WRITTEN PROBLEM ::
Extract exactly those lines that lie between the start of the material and the line with "PI = math.pi; R = math.radians", including both boundary lines and no others.

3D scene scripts
• • • •

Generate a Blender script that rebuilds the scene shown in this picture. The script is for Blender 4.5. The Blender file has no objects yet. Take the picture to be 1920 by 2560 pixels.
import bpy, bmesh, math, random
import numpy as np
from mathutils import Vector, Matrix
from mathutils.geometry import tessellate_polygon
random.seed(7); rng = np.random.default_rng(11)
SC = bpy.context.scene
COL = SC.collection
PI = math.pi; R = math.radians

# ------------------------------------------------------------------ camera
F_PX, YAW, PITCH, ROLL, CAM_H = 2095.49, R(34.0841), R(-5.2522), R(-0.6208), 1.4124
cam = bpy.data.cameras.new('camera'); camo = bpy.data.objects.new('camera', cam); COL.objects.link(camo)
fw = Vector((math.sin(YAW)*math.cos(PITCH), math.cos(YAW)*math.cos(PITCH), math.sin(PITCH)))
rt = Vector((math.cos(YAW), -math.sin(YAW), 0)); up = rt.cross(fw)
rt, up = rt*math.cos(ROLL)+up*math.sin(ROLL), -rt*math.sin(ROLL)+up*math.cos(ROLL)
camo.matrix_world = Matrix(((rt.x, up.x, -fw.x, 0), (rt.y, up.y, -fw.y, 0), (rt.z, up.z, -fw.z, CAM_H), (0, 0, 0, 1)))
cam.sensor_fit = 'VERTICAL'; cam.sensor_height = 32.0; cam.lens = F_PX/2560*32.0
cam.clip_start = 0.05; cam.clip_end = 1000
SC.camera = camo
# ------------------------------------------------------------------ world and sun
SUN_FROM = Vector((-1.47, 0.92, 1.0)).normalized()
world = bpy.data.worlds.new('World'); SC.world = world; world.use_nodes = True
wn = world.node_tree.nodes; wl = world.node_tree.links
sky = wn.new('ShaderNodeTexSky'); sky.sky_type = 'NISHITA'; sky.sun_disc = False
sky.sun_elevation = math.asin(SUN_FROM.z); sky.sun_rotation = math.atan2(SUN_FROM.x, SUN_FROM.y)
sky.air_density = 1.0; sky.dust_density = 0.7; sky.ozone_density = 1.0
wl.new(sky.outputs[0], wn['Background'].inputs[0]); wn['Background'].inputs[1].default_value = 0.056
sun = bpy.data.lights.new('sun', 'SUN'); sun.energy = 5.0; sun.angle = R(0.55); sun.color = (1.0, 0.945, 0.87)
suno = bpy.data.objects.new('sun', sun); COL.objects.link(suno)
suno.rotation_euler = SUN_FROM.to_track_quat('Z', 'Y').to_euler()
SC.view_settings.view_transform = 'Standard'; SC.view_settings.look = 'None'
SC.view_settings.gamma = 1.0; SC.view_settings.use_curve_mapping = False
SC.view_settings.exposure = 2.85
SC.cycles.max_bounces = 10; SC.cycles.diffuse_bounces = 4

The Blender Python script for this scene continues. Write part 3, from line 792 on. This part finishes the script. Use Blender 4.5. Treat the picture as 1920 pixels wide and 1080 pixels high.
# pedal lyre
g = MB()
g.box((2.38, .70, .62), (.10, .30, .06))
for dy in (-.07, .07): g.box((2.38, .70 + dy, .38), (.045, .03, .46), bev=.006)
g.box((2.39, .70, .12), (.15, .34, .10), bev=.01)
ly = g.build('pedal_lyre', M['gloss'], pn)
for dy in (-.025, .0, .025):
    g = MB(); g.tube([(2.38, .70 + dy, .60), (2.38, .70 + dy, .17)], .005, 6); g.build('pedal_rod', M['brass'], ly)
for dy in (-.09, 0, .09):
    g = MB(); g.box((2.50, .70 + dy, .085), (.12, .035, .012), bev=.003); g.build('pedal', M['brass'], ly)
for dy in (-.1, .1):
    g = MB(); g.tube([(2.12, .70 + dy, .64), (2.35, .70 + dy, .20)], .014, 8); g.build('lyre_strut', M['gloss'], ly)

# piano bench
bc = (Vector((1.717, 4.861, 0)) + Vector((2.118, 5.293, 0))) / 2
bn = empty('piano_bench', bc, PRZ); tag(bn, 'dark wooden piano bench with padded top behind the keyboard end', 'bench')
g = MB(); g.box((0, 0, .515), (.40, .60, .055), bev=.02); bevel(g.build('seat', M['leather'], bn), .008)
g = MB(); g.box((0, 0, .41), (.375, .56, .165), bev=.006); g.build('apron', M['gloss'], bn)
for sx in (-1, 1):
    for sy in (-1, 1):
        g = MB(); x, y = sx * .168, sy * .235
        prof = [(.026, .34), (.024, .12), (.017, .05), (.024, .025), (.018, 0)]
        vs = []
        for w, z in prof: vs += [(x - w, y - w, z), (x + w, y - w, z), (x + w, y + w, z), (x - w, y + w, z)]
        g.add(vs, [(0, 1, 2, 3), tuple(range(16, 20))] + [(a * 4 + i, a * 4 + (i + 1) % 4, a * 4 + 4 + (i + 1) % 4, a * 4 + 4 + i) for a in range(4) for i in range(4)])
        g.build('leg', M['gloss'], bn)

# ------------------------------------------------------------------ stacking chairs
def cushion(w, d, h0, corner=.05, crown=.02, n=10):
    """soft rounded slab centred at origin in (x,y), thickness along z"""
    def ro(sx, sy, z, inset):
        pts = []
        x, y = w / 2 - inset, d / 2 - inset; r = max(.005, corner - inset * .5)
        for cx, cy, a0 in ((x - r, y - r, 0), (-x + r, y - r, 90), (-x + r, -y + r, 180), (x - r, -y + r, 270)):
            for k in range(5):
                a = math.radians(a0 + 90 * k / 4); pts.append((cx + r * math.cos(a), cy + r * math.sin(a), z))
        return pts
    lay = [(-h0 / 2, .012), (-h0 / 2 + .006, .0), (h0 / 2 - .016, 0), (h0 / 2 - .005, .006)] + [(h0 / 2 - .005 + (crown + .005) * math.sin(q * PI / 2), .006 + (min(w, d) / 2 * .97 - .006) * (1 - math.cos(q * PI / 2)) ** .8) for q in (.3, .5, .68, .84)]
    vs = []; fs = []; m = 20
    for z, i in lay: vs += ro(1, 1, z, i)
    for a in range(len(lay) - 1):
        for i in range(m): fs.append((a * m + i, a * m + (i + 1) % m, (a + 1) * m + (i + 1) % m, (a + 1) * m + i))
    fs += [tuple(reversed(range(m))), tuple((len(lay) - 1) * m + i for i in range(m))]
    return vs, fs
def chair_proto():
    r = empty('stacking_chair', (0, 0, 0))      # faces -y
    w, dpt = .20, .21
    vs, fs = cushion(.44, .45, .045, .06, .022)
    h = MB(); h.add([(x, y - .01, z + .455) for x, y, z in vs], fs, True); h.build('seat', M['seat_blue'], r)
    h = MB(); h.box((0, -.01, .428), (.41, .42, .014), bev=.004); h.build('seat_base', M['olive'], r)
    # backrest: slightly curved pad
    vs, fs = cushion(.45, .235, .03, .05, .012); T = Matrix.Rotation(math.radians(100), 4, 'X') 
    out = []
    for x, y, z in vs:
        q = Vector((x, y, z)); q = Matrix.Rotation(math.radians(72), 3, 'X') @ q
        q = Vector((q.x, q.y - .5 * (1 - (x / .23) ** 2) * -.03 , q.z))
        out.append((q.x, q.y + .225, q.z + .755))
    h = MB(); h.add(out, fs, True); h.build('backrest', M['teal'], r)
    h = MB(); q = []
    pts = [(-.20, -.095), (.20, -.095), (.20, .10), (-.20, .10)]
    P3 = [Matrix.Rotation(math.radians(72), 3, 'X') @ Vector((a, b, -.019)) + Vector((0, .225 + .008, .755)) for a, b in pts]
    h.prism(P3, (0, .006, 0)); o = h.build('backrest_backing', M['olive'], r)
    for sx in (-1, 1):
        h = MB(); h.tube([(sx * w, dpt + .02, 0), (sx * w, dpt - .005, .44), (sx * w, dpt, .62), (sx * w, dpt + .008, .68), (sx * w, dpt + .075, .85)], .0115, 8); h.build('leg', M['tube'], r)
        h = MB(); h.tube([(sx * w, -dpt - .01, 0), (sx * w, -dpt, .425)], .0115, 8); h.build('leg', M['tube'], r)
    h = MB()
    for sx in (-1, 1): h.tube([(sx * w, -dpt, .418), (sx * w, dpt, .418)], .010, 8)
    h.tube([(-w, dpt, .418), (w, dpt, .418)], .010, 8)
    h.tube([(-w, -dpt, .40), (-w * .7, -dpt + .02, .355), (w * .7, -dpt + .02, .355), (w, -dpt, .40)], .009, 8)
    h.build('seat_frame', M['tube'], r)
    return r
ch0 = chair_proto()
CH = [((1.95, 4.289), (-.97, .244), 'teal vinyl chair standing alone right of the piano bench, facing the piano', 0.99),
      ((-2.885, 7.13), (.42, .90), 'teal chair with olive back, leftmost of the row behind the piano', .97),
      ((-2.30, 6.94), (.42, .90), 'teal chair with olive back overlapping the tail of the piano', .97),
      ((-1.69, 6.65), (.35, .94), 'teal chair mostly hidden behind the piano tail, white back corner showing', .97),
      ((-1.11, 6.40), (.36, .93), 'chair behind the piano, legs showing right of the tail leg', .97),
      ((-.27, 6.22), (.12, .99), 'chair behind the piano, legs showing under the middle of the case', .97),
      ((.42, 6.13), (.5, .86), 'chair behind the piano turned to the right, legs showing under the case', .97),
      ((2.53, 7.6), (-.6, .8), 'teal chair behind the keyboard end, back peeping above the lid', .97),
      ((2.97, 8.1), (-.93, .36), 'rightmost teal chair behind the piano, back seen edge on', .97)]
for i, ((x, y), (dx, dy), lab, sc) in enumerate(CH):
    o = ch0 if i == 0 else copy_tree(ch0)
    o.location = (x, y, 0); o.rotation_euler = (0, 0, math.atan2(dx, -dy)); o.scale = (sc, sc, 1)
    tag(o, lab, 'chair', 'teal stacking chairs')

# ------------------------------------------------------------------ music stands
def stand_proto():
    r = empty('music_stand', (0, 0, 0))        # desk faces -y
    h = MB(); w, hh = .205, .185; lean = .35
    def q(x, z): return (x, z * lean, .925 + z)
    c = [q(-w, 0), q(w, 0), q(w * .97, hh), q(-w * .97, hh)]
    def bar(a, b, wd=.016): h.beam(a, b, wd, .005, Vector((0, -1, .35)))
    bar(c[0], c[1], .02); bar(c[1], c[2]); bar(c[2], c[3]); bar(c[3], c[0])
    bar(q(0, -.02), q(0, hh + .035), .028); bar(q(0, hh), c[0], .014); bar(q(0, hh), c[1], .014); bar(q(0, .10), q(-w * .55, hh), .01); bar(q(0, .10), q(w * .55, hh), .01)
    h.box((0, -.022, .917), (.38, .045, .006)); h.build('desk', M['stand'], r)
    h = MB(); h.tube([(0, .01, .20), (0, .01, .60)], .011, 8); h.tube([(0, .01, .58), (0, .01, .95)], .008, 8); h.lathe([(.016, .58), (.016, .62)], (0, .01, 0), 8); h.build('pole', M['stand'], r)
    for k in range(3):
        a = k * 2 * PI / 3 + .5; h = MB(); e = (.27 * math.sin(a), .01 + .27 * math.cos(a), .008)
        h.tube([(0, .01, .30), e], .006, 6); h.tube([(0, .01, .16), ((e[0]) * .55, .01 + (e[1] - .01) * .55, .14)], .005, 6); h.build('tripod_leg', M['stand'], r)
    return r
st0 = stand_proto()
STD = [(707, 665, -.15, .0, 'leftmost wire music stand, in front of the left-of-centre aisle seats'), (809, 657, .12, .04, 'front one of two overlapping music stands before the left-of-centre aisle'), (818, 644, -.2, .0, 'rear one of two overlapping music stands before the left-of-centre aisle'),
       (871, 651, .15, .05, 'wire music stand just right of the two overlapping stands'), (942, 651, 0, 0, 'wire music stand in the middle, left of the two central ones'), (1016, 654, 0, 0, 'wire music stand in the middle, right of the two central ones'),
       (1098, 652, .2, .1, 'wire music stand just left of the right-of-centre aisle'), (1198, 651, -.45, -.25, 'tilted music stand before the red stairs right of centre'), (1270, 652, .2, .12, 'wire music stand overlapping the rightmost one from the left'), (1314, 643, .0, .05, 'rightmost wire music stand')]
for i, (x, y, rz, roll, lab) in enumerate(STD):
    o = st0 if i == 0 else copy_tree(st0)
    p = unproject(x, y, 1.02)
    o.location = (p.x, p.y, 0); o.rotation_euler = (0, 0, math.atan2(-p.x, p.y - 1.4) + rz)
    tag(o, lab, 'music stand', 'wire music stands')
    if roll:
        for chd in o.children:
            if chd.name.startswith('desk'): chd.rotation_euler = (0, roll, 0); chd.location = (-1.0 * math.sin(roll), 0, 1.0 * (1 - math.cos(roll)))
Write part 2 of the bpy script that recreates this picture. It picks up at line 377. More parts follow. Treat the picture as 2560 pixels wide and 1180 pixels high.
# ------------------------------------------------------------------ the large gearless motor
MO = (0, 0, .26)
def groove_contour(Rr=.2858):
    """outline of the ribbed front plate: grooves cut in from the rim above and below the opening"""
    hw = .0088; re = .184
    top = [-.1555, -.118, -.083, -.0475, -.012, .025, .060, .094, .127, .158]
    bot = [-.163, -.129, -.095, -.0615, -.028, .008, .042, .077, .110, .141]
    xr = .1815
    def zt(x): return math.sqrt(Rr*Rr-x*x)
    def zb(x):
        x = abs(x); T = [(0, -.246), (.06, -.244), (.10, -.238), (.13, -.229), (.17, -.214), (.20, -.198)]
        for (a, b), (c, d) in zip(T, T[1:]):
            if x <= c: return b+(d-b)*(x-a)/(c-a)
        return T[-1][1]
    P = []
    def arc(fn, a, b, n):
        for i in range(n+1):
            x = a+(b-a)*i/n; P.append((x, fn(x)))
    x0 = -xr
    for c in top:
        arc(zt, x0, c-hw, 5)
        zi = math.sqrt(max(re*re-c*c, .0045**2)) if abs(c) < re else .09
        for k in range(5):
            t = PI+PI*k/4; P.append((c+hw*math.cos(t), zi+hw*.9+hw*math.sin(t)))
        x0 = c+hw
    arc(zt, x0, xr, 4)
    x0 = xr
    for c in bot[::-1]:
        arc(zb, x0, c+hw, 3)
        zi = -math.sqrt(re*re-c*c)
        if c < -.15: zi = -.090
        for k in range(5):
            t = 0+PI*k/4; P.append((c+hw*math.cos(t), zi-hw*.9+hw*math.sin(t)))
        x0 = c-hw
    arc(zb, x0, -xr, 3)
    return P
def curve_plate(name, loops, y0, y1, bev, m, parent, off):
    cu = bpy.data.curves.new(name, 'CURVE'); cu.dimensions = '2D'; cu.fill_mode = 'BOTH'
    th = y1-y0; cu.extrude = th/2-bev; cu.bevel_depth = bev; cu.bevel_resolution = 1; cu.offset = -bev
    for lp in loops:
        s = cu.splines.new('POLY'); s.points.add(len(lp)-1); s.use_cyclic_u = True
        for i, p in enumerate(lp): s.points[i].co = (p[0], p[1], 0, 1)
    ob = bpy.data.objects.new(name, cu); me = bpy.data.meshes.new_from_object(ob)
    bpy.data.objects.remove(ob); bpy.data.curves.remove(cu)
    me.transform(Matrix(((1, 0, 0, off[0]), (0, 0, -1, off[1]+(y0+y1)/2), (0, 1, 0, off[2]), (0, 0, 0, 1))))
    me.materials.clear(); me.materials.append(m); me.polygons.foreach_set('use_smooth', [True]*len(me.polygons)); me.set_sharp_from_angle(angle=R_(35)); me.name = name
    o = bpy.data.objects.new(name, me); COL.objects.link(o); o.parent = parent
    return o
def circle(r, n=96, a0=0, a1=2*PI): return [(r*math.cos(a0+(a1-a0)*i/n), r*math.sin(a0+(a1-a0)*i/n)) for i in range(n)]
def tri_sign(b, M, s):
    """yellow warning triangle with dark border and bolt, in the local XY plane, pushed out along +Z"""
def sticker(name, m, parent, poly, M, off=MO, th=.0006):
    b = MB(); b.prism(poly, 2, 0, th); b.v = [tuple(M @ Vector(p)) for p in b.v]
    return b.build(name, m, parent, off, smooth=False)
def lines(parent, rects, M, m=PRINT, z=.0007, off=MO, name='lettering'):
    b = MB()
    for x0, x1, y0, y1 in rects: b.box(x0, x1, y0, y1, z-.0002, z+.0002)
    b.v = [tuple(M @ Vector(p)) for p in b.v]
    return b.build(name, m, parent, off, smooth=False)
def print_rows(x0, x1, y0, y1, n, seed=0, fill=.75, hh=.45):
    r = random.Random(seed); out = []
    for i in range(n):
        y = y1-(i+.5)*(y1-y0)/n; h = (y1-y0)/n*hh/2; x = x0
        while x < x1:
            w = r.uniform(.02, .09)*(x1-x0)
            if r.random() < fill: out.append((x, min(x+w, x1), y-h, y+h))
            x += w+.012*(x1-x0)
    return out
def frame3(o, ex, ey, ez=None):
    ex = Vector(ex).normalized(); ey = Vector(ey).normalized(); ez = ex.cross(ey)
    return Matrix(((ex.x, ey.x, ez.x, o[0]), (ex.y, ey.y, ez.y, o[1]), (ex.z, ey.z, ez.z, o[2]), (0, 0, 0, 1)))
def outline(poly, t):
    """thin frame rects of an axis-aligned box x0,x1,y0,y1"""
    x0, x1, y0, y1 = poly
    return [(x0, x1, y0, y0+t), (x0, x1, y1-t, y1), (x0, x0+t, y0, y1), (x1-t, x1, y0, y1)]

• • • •

THE SOLUTION ::
Generate a Blender script that rebuilds the scene shown in this picture. The script is for Blender 4.5. The Blender file has no objects yet. Take the picture to be 1920 by 2560 pixels.
import bpy, bmesh, math, random
import numpy as np
from mathutils import Vector, Matrix
from mathutils.geometry import tessellate_polygon
random.seed(7); rng = np.random.default_rng(11)
SC = bpy.context.scene
COL = SC.collection
PI = math.pi; R = math.radians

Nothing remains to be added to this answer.